Musgrove v. Silver, 82 Cal. App. 5th 694 (2022)
As part of an entourage of family and friends, a Hollywood producer (Joel Silver) brought his executive assistant (who was employed through Silver’s company) as well as a French chef Silver personally employed to a luxurious resort in Bora Bora, French Polynesia to attend the August 2015 wedding of actress Jennifer Aniston. Tragically, the executive assistant (Carmel Musgrove) drowned when she went for a midnight swim in the lagoon outside her overwater bungalow. The drowning was accidental and related to Musgrove’s ingestion of alcohol and cocaine in the hours prior to the swim. Musgrove’s parents sued Silver on the theory that he was (1) directly liable because he paid all resort-related expenses of the trip, including for the alcohol Musgrove had ingested; and (2) vicariously liable because he employed the chef who had met up with Musgrove for a “late-night rendezvous” during which she drank half a bottle of wine and snorted a “significant amount of cocaine” before drowning.

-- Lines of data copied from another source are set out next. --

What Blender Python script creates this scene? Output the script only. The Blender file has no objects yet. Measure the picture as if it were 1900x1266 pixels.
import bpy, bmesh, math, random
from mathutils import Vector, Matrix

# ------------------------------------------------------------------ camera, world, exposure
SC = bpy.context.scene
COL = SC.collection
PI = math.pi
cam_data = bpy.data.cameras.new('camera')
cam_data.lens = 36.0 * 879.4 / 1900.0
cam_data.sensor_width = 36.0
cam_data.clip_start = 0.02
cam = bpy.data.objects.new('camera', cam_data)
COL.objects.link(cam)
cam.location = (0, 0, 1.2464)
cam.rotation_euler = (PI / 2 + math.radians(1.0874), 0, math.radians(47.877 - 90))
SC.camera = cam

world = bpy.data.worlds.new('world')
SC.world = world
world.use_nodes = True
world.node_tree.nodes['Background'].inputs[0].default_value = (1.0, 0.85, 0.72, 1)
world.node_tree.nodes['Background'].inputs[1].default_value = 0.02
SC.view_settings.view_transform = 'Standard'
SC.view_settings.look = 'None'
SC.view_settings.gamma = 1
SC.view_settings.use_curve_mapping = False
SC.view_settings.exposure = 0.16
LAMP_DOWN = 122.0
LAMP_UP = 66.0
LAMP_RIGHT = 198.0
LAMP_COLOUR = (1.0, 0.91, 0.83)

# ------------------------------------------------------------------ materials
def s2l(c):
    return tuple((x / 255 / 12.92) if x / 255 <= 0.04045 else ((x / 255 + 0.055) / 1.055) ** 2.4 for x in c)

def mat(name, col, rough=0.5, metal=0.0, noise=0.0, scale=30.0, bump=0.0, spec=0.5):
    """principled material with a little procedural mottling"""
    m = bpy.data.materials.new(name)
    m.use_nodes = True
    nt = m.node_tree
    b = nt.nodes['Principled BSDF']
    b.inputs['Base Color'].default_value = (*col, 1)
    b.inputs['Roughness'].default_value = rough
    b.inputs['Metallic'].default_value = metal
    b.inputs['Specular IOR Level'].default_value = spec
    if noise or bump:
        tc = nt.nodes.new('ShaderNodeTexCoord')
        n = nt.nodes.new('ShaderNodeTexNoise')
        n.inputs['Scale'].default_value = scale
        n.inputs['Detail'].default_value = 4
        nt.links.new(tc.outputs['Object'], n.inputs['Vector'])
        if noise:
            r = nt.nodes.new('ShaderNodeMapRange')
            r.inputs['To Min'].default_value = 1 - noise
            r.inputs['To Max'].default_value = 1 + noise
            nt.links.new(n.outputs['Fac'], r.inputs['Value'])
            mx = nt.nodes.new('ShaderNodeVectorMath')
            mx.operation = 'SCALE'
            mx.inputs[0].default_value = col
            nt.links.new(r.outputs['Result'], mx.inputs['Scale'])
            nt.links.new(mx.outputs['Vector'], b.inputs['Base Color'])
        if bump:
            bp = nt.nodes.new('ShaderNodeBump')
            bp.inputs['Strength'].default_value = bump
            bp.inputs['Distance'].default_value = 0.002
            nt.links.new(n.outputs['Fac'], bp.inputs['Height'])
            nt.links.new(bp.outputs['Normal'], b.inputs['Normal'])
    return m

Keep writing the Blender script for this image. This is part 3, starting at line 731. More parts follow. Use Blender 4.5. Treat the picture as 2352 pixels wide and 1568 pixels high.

The trial court granted Silver’s motion for summary judgment, and the Court of Appeal affirmed the dismissal, holding that Silver was not liable under either theory. The appellate court agreed with the trial court that Silver had no “special relationship” that would legally obligate him to assume control of Musgrove’s safety and welfare during the trip; moreover, the Court affirmed the trial court’s determination that the chef’s conduct was outside the scope of his employment with Silver. See also Colonial Van & Storage, Inc. v. Superior Court, 76 Cal. App. 5th 487 (2022) (employer is not liable for gunshot injuries employees suffered while attending an off-site meeting at a private residence of a coworker); McCullar v. SMC Contracting, Inc., 2022 WL 181422 (Cal. Ct. App. 2022) (employee of subcontractor may not sue contractor for injuries incurred on the job).